▶ Scenes as source code:
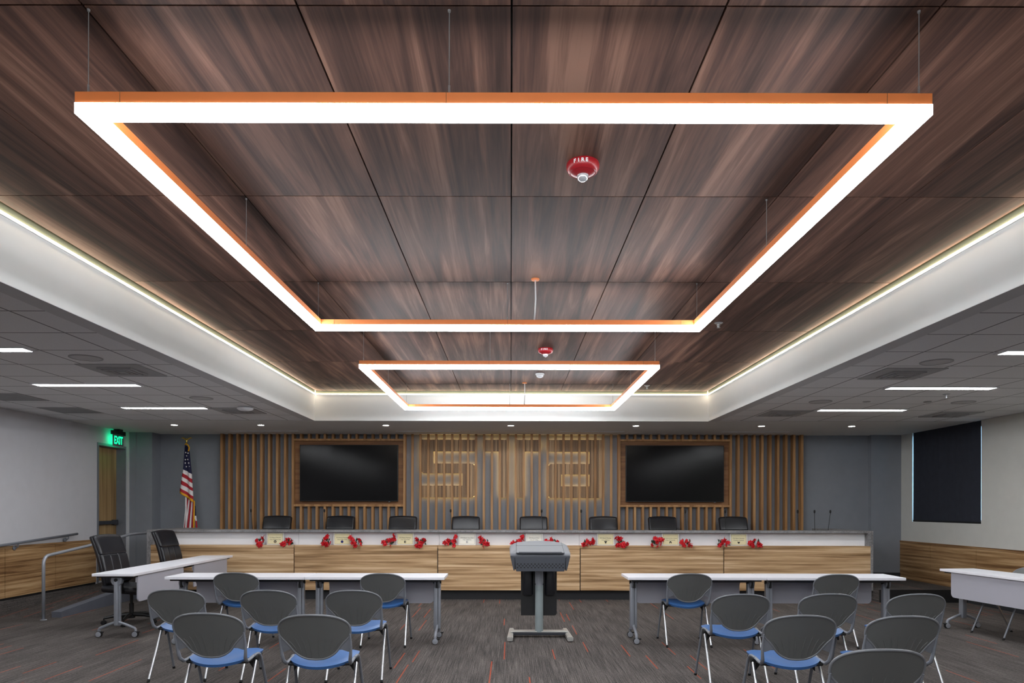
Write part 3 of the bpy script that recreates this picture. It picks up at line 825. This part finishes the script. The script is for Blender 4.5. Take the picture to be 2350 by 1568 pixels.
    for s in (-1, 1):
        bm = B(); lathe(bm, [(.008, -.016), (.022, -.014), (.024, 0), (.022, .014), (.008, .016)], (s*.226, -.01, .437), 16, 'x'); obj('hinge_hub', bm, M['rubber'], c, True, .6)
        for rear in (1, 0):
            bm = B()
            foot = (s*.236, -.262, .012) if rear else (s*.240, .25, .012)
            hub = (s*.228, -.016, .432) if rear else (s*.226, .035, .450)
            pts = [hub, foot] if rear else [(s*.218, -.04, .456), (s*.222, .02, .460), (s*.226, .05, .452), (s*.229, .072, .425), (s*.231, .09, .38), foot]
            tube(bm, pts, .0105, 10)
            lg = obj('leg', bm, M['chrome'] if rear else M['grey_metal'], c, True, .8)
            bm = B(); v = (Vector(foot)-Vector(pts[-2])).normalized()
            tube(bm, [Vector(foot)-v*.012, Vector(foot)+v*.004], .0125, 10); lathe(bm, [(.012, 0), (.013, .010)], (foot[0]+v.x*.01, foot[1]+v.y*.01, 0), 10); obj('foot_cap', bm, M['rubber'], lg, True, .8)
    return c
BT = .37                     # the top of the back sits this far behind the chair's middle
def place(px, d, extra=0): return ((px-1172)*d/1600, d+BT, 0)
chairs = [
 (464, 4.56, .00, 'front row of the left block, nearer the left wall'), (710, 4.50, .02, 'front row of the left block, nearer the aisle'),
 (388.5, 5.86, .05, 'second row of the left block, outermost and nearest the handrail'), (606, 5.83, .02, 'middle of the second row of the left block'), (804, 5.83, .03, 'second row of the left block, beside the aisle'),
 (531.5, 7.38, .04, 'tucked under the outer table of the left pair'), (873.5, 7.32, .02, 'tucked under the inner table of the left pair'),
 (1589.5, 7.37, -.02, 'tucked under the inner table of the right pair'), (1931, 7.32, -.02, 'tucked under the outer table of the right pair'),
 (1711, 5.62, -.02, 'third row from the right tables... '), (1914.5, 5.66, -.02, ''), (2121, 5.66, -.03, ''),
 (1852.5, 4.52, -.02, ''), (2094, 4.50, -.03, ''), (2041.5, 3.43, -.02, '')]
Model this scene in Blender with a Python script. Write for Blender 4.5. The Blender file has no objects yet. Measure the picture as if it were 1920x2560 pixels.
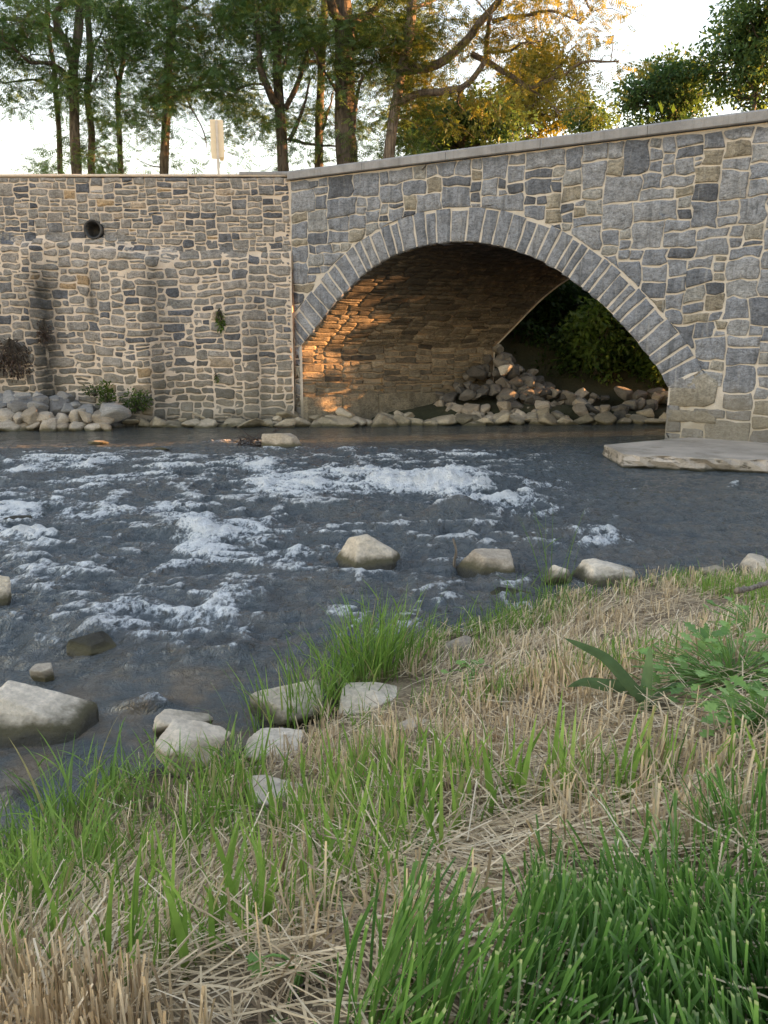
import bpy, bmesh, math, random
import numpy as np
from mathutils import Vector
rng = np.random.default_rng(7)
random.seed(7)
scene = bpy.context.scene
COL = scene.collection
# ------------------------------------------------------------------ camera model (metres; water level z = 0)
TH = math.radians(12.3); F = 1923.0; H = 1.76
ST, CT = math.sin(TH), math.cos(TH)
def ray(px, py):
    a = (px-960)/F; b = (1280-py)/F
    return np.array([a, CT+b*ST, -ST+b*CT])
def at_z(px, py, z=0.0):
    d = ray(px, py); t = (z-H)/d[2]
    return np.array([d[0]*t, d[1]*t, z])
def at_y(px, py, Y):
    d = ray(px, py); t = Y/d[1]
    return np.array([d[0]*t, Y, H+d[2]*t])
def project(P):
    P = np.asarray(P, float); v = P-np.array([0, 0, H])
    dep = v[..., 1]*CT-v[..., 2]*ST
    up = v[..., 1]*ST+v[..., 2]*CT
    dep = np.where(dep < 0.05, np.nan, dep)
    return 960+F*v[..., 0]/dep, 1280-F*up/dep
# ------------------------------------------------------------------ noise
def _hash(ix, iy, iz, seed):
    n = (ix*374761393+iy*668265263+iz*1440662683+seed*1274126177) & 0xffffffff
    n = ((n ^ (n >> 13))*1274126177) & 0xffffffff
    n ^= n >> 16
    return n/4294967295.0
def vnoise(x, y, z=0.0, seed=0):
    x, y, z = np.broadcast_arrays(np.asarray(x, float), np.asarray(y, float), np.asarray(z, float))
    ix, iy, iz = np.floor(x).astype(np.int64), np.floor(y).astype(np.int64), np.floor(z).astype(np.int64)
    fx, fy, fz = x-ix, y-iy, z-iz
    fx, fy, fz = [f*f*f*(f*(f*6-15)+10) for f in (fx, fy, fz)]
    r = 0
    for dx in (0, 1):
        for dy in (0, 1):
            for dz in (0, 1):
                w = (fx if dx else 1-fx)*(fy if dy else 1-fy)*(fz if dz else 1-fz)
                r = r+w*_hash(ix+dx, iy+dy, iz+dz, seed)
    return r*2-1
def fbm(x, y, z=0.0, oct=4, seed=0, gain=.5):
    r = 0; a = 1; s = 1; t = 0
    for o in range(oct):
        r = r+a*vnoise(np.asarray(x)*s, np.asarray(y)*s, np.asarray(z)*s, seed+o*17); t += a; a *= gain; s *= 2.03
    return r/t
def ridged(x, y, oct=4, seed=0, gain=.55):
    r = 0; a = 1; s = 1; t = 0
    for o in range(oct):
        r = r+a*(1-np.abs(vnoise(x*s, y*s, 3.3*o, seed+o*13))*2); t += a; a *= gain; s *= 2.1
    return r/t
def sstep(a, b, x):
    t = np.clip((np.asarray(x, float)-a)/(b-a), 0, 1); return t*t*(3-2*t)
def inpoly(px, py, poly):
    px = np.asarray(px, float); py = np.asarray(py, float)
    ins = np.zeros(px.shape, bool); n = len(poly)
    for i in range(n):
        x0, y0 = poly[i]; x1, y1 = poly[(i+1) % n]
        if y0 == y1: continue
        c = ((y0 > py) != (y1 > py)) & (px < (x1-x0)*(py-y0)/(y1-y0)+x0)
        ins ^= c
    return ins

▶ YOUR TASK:
Transcribe every line in the entries above, taking out only the images.

▶ RESULT FOR THIS EXERCISE:
Write part 3 of the bpy script that recreates this picture. It picks up at line 825. This part finishes the script. The script is for Blender 4.5. Take the picture to be 2350 by 1568 pixels.
    for s in (-1, 1):
        bm = B(); lathe(bm, [(.008, -.016), (.022, -.014), (.024, 0), (.022, .014), (.008, .016)], (s*.226, -.01, .437), 16, 'x'); obj('hinge_hub', bm, M['rubber'], c, True, .6)
        for rear in (1, 0):
            bm = B()
            foot = (s*.236, -.262, .012) if rear else (s*.240, .25, .012)
            hub = (s*.228, -.016, .432) if rear else (s*.226, .035, .450)
            pts = [hub, foot] if rear else [(s*.218, -.04, .456), (s*.222, .02, .460), (s*.226, .05, .452), (s*.229, .072, .425), (s*.231, .09, .38), foot]
            tube(bm, pts, .0105, 10)
            lg = obj('leg', bm, M['chrome'] if rear else M['grey_metal'], c, True, .8)
            bm = B(); v = (Vector(foot)-Vector(pts[-2])).normalized()
            tube(bm, [Vector(foot)-v*.012, Vector(foot)+v*.004], .0125, 10); lathe(bm, [(.012, 0), (.013, .010)], (foot[0]+v.x*.01, foot[1]+v.y*.01, 0), 10); obj('foot_cap', bm, M['rubber'], lg, True, .8)
    return c
BT = .37                     # the top of the back sits this far behind the chair's middle
def place(px, d, extra=0): return ((px-1172)*d/1600, d+BT, 0)
chairs = [
 (464, 4.56, .00, 'front row of the left block, nearer the left wall'), (710, 4.50, .02, 'front row of the left block, nearer the aisle'),
 (388.5, 5.86, .05, 'second row of the left block, outermost and nearest the handrail'), (606, 5.83, .02, 'middle of the second row of the left block'), (804, 5.83, .03, 'second row of the left block, beside the aisle'),
 (531.5, 7.38, .04, 'tucked under the outer table of the left pair'), (873.5, 7.32, .02, 'tucked under the inner table of the left pair'),
 (1589.5, 7.37, -.02, 'tucked under the inner table of the right pair'), (1931, 7.32, -.02, 'tucked under the outer table of the right pair'),
 (1711, 5.62, -.02, 'third row from the right tables... '), (1914.5, 5.66, -.02, ''), (2121, 5.66, -.03, ''),
 (1852.5, 4.52, -.02, ''), (2094, 4.50, -.03, ''), (2041.5, 3.43, -.02, '')]
Model this scene in Blender with a Python script. Write for Blender 4.5. The Blender file has no objects yet. Measure the picture as if it were 1920x2560 pixels.
import bpy, bmesh, math, random
import numpy as np
from mathutils import Vector
rng = np.random.default_rng(7)
random.seed(7)
scene = bpy.context.scene
COL = scene.collection
# ------------------------------------------------------------------ camera model (metres; water level z = 0)
TH = math.radians(12.3); F = 1923.0; H = 1.76
ST, CT = math.sin(TH), math.cos(TH)
def ray(px, py):
    a = (px-960)/F; b = (1280-py)/F
    return np.array([a, CT+b*ST, -ST+b*CT])
def at_z(px, py, z=0.0):
    d = ray(px, py); t = (z-H)/d[2]
    return np.array([d[0]*t, d[1]*t, z])
def at_y(px, py, Y):
    d = ray(px, py); t = Y/d[1]
    return np.array([d[0]*t, Y, H+d[2]*t])
def project(P):
    P = np.asarray(P, float); v = P-np.array([0, 0, H])
    dep = v[..., 1]*CT-v[..., 2]*ST
    up = v[..., 1]*ST+v[..., 2]*CT
    dep = np.where(dep < 0.05, np.nan, dep)
    return 960+F*v[..., 0]/dep, 1280-F*up/dep
# ------------------------------------------------------------------ noise
def _hash(ix, iy, iz, seed):
    n = (ix*374761393+iy*668265263+iz*1440662683+seed*1274126177) & 0xffffffff
    n = ((n ^ (n >> 13))*1274126177) & 0xffffffff
    n ^= n >> 16
    return n/4294967295.0
def vnoise(x, y, z=0.0, seed=0):
    x, y, z = np.broadcast_arrays(np.asarray(x, float), np.asarray(y, float), np.asarray(z, float))
    ix, iy, iz = np.floor(x).astype(np.int64), np.floor(y).astype(np.int64), np.floor(z).astype(np.int64)
    fx, fy, fz = x-ix, y-iy, z-iz
    fx, fy, fz = [f*f*f*(f*(f*6-15)+10) for f in (fx, fy, fz)]
    r = 0
    for dx in (0, 1):
        for dy in (0, 1):
            for dz in (0, 1):
                w = (fx if dx else 1-fx)*(fy if dy else 1-fy)*(fz if dz else 1-fz)
                r = r+w*_hash(ix+dx, iy+dy, iz+dz, seed)
    return r*2-1
def fbm(x, y, z=0.0, oct=4, seed=0, gain=.5):
    r = 0; a = 1; s = 1; t = 0
    for o in range(oct):
        r = r+a*vnoise(np.asarray(x)*s, np.asarray(y)*s, np.asarray(z)*s, seed+o*17); t += a; a *= gain; s *= 2.03
    return r/t
def ridged(x, y, oct=4, seed=0, gain=.55):
    r = 0; a = 1; s = 1; t = 0
    for o in range(oct):
        r = r+a*(1-np.abs(vnoise(x*s, y*s, 3.3*o, seed+o*13))*2); t += a; a *= gain; s *= 2.1
    return r/t
def sstep(a, b, x):
    t = np.clip((np.asarray(x, float)-a)/(b-a), 0, 1); return t*t*(3-2*t)
def inpoly(px, py, poly):
    px = np.asarray(px, float); py = np.asarray(py, float)
    ins = np.zeros(px.shape, bool); n = len(poly)
    for i in range(n):
        x0, y0 = poly[i]; x1, y1 = poly[(i+1) % n]
        if y0 == y1: continue
        c = ((y0 > py) != (y1 > py)) & (px < (x1-x0)*(py-y0)/(y1-y0)+x0)
        ins ^= c
    return ins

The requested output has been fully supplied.